The night started off chippy when Jan Vertonghen was shown a yellow card for a dust up with Diego Costa over a half-hour in, and physicality was prevalent through the night. Moussa Dembele was lucky for not being carded for putting his fingers up around Costa’s eyes shortly before halftime (it will surely merit a review from the FA).  The game descended into chaos after the equalizer. Four Tottenham players were shown a yellow card in the game’s final 13 minutes, all decisions no doubt being the correct one. Eric Lamela stepped on Fabregas’ hand. Harry Kane flew in with a wild slide challenge. Kyle Walker was lucky to have not been sent off, but there were so many fouls in quick succession that it appeared as if referee Mark Clattenberg lost track of how many poor tackles there were.

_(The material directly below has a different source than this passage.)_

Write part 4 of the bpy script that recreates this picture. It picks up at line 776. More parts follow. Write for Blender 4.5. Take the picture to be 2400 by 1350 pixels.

To his credit, Clattenberg did try to keep such a critical game in the hands of the players on the pitch. It would have been terrible if this game were decided because of a red card. Even after he blew the final whistle, tensions were high while both teams walked down the tunnel to their respective dressing rooms. Michele Vorm, Tottenham’s back-up keeper, was physically involved with multiple Chelsea players. In the end, nine Tottenham players received yellow cards.

Chelsea’s legendary defender John Terry assured everyone that it was just a natural derby atmosphere.

“The emotion tonight was the London Derby. They haven’t won here in 26 years. It was always going to boil over,” Terry told Sky Sports following the game.

The extra-curricular activities cast a somewhat of a shadow over Leicester’s triumph.  But on one dismal night in West London, the attention is on the North London team which coughed up a 2-0 lead, a week after they let lowly West Brom squeak away with a 1-1 draw. Everyone will always remember the Leicester City story.

Tonight, let us relish in this gripping sub-plot.